Take Your Digital Detox - Now.


by Kellie Whitehead


Remember International Digital Detox Day last month?

No, me neither.

Funnily enough, it wasn’t something that was all over our digital news feeds, stopping our scroll.

The daily scroll, the hourly scroll, the permanent scroll…

No judgement here.

I’ve worked on digital media since 2009, so it’s fair to say that a device of some kind is quite literally on hand every waking hour.


It’s the season of gatherings and festivals, people joyously coming together freely for the first time in 3 years. Where better to enjoy the company of others, the awesome performances and the fresh air. Life itself - all together - and usually through the lens of a smartphone.


You can’t see a crowd shot of any concert anymore without seeing the majority of concert-goers arm aloft - and not because they are throwing them in the air, like they just don’t care…


My young adult kids are walking around essentially attached to TV’s.

The eye strain is real.

The damage is no doubt done.


Summer is most definitely peak ‘season’ for FOMO. Sunsets, festivals, bikini bodies, clinking glasses and ‘making memories’ - for those of us living a day to day existence, we live vicariously through a sunnier social feed - but does it make us feel any better?

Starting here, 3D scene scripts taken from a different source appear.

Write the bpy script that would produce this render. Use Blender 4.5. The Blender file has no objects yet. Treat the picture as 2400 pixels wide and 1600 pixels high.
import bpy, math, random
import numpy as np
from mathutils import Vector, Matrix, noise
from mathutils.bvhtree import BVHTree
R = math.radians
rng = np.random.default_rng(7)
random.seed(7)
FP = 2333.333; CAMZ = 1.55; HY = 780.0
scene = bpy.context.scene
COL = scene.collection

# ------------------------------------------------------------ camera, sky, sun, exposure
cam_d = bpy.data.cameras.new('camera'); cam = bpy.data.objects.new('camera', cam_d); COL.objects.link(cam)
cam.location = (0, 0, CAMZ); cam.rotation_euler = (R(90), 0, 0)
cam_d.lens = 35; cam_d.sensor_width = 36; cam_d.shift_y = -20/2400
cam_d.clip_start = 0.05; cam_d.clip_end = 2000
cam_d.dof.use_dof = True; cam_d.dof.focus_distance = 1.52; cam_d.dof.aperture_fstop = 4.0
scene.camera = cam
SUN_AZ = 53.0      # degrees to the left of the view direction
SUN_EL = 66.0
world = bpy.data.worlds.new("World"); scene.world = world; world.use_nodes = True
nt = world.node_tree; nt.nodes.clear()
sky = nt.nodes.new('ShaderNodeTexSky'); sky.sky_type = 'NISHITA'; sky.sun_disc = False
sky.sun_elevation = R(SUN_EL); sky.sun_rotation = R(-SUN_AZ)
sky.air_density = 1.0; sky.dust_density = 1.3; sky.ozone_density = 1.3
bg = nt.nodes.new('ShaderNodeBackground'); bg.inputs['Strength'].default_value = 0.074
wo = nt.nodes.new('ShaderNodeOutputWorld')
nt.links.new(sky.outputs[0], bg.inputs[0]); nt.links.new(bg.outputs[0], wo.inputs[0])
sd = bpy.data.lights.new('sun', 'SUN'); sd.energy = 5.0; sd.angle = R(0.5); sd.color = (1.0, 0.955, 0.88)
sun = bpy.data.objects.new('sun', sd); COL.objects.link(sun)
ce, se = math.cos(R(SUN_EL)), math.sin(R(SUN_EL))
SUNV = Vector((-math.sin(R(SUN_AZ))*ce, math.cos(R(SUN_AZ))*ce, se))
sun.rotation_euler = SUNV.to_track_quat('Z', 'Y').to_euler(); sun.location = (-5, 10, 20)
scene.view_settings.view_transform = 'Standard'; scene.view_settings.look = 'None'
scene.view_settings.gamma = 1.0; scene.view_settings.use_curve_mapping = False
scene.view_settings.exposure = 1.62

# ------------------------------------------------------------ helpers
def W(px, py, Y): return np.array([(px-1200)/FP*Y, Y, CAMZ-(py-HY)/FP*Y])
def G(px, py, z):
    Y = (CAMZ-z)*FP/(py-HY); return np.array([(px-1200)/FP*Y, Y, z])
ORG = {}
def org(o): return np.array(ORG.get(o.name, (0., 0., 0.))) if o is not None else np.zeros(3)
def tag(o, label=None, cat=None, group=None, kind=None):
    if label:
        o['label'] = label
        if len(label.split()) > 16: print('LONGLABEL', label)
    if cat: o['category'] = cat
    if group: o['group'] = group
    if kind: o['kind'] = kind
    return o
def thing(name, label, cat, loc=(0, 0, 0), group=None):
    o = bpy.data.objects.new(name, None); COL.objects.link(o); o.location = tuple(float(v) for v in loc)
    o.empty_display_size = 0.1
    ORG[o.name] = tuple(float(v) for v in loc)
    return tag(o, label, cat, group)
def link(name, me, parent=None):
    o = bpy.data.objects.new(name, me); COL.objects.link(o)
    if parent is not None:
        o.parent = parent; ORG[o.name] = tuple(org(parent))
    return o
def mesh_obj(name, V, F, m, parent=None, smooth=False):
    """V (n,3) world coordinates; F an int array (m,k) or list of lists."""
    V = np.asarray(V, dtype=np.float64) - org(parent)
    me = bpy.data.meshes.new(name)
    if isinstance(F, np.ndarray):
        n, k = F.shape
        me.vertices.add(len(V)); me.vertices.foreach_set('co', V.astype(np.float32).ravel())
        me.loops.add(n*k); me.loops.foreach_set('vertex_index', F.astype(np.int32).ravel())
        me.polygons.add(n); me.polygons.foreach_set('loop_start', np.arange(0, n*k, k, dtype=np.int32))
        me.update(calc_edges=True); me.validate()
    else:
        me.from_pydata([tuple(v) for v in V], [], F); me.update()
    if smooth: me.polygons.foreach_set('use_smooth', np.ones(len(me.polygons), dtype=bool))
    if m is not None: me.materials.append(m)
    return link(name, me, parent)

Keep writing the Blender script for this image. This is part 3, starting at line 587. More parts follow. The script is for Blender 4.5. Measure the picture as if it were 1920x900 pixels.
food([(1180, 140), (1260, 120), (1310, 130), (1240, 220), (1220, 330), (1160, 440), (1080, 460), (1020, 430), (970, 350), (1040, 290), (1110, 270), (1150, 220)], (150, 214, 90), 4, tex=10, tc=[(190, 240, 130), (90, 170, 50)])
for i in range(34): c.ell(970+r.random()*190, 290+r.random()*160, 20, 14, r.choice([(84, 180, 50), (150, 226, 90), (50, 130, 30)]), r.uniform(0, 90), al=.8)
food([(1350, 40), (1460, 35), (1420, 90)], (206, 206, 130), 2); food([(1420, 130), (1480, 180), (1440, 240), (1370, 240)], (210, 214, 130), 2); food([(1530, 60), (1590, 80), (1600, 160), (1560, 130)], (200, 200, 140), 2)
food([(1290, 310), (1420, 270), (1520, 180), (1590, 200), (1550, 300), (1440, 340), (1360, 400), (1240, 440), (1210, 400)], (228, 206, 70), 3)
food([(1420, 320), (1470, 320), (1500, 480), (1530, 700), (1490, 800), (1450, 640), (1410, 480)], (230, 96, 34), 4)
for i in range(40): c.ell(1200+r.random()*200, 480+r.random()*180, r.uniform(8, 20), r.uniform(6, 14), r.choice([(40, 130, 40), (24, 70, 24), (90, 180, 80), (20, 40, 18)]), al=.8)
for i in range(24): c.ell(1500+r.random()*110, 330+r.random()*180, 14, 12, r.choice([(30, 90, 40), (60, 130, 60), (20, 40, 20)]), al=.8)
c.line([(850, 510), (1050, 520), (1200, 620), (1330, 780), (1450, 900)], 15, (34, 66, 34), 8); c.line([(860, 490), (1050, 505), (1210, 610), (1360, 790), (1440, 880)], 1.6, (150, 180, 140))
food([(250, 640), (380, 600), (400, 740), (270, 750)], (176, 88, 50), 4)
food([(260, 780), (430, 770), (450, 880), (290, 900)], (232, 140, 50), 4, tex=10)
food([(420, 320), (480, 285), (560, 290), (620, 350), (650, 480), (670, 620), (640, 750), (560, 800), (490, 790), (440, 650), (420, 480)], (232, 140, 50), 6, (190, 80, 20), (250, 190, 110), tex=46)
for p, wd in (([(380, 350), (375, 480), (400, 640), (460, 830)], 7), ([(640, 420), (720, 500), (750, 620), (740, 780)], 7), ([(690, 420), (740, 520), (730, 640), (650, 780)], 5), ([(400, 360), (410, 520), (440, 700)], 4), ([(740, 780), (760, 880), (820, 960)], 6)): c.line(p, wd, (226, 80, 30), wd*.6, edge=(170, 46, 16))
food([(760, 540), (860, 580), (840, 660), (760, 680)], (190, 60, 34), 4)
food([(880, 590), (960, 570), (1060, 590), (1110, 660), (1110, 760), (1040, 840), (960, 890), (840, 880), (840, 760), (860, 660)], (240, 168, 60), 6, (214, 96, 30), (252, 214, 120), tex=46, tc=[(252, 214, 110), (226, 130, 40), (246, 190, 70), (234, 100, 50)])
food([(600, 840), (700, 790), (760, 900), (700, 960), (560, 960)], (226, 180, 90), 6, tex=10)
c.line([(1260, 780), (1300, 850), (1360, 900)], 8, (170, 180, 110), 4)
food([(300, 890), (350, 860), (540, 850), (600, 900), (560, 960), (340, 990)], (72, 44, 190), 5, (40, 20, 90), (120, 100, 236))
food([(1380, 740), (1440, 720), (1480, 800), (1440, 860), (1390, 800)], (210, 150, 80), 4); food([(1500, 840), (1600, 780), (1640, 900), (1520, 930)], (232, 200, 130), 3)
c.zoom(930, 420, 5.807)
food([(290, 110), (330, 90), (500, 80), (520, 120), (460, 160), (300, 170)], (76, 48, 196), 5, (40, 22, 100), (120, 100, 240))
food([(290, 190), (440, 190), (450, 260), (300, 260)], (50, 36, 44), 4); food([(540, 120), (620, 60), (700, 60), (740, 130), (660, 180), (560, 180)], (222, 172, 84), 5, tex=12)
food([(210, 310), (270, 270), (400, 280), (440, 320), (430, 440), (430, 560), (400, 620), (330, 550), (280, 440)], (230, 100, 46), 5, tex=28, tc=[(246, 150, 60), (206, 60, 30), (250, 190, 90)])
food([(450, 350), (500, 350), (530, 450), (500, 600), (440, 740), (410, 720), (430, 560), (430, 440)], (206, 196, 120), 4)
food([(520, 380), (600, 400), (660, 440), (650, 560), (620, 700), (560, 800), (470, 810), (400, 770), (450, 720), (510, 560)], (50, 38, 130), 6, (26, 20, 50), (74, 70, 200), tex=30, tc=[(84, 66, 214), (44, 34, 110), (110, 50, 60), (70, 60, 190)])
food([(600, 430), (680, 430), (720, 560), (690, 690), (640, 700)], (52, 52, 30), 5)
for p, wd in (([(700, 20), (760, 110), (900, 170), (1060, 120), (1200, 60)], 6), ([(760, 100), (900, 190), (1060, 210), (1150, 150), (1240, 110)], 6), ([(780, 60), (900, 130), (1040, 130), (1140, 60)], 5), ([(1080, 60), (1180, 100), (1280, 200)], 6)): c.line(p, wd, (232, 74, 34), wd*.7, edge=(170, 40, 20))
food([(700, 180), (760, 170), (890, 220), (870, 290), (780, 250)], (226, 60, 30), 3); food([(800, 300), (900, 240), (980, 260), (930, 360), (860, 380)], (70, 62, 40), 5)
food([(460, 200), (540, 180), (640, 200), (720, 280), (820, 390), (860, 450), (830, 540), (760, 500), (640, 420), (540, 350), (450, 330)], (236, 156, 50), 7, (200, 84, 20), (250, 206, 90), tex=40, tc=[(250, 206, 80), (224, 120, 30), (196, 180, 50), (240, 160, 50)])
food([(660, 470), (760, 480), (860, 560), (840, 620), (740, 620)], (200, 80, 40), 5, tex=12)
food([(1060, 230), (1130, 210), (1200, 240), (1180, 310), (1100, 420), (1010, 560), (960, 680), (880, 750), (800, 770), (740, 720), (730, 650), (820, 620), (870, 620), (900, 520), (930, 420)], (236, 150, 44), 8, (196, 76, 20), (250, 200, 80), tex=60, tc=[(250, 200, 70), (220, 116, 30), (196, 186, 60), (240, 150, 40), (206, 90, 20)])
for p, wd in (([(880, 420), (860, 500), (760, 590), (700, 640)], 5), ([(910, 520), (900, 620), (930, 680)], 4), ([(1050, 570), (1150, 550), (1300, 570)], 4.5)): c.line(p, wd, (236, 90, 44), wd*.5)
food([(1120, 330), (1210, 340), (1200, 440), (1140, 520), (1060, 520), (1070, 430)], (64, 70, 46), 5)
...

You know the answer.


So, if ever there was time to ditch the digital for a much-needed detox, surely summer is it.

30 minutes of social media scrolling a day has been shown to contribute to feelings of depression and anxiety - yes, just 30 minutes - for a lot of people, that’s done before getting out of bed. Screen time and poorer mental health go hand in hand, there is no doubt.


It lowers our ability to make conscious decisions, have actual real life conversations. Our brain is now so wired to the distraction our screen time gives us, it literally renders us less able to focus on ‘real’ life versus ‘reel’ life.


Really ask yourself what it is you get out of so much screen time - I’m including binge-watching TV in that too - Have we completely lost the art of being present, or the ability to not just be ‘bored’ but to go about our daily lives - one-eyed


, because the other is ‘looking at your ‘phone’. If your children haven’t asked you at least once to ‘put your phone down Mum!’ then I probably don’t know you. The box set will wait - one or two episodes in - watching or reading absolute nonsense online via social media constantly brings nothing positive to your life. Usually just a huge swathe of comparisonitis, anxiety or outrage at the local neighbourhood group antics.


Let’s do it - let’s start our digital detox now.


Start small

Like anything, drastic changes too quickly often lead to bingeing in response to severe limitations. Starting small means we start to build resilience, and you will feel less agitated when you ‘step away’ if you are not going completely cold turkey.


Spending less time on your phone means you get to spend more time in your life. It’s not a full on relationship break up, you are just recognising over dependency, and the fact is - how many of us can say we are getting much positive from all of our time scrolling?


Pick something that works for you.


Let’s say you always take your phone to the loo for a cheeky check in - ( don’t @ me - who doesn’t?) This is a bit of a conscious uncoupling - next time, *don’t* - even if not every time, start small. Leave the device in another room whilst you move around the house for example. Only you know when you NEED it - and nobody needs to have it permanently attached unless you are an emergency services operator. Baby steps - try them, but consciously.


The waiting game

A bit like the bathroom - we are most likely to spend our time on our phones when we are waiting. Waiting for school, pick up, dropping off, waiting for your meeting to arrive, and dare I say it, when stuck in traffic. Before you pick it up - stop and think. This is the test of ‘being present’ - if you are reading this, you survived perfectly well without addictive amounts of screen time for the majority of your childhood if not more and beyond. The world still turned very successfully without the internet. Take stock of your environment for a few minutes or longer and just ‘wait’ amongst the sights and sounds around you - unless you are blocking out the sounds of screaming children - and if so, turn that radio up! You will be grounded and training your brain to want more of the same.


Going all in

Maybe you are a brave soul - and are ready to make a huge change in your unnecessary screen habits. If you are rendering yourself completely unavailable for certain periods of time - you might need to inform people first. In my case - I really do not need my phone for anything urgent these days after 6pm . If I had work to do, I have my laptop and emails on there. There is very, very little that necessitates your attention to work or similar after that time - unless of course your job depends on it. I say this as someone who spent almost 2 decades working in some capacity 7 days a week - literally never, ever, switching off. Whether it’s an age thing or simply, after so long realising that it was wholly non beneficial to any productivity or earning power has made me slowly, but very surely start to decompress. My work depends on screen time, and of course I need to be available to people in my organisation, but it is not my entire life - and that is what I am looking for more of.


Do I leave my phone downstairs when I go to bed yet?

No.


Can I imagine waking up (via the alarm on said ‘phone) and not checking it before anything else?

Also no.


But you know what, I’m reclaiming my life outside of the daily, genuine need to be online all day for my job - and for the sake of sanity at least - I really hope you start to do the same this summer.